With the rapid growth of the construction industry, energy consumption and environmental pollution have become critical challenges. Reducing building energy use and advancing renewable energy adoption are key solutions to these problems. To address this issue, a novel asymmetric lens-walled concentrating photovoltaic/daylighting control (LACPC-PV/D) system is proposed in this study, designed for south-facing building walls. The LACPC-PV/D system is mainly derived from the truncation of its core component, i.e., the asymmetric lens-walled compound parabolic concentrator (LACPC) with a truncation length of 20.2 mm, achieving a final geometric concentration ratio of 2.22 × . This system optimizes daylighting performance while maintaining high optical efficiency and electrical output. Ray-tracing simulations and indoor experiments were conducted to investigate the optical, electrical, and daylighting performance of the LACPC-PV/D system. Prototypes of the LACPC-PV/D module (with daylighting) and a reference LACPC-PV module (without daylighting) were fabricated and tested under standard conditions using a solar simulator. Results showed that the LACPC-PV/D module enhanced the short-circuit current, open-circuit voltage, and maximum power by 1.59 × , 4.7%, and 1.78 × , respectively, while the reference LACPC-PV module achieved improvements of 1.66 × , 3.8%, and 1.82 × , respectively.

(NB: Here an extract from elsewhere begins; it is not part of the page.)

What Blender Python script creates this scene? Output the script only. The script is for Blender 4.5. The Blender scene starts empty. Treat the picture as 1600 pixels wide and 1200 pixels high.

These findings indicate minimal impact on optical concentration performance while achieving a daylighting efficiency of 10% within incidence angles of 0–60°. Additionally, the daylighting performance of the LACPC-PV/D system was compared with conventional semi-transparent PV windows. Ray-tracing simulations demonstrated that, within incidence angles of 15°–85°, the LACPC-PV/D system delivered superior daylighting uniformity, reducing the average coefficient of variation (CV) for illuminance distribution from 4.06 to 2.02. To further evaluate economic performance, the Levelized Cost of Electricity (LCOE) and Simple Payback Period (SPB) were compared between the conventional flat PV system and the LACPC-PV/D system. The LACPC-PV/D system achieves an LCOE of 0.04342 USD/kWh and an SPB of 5.3511 years, compared to 0.04376 USD/kWh and 5.3928 years for the conventional system. Furthermore, its module cost per watt-peak (Wp) is approximately 9.33% lower, demonstrating a comprehensive economic benefit.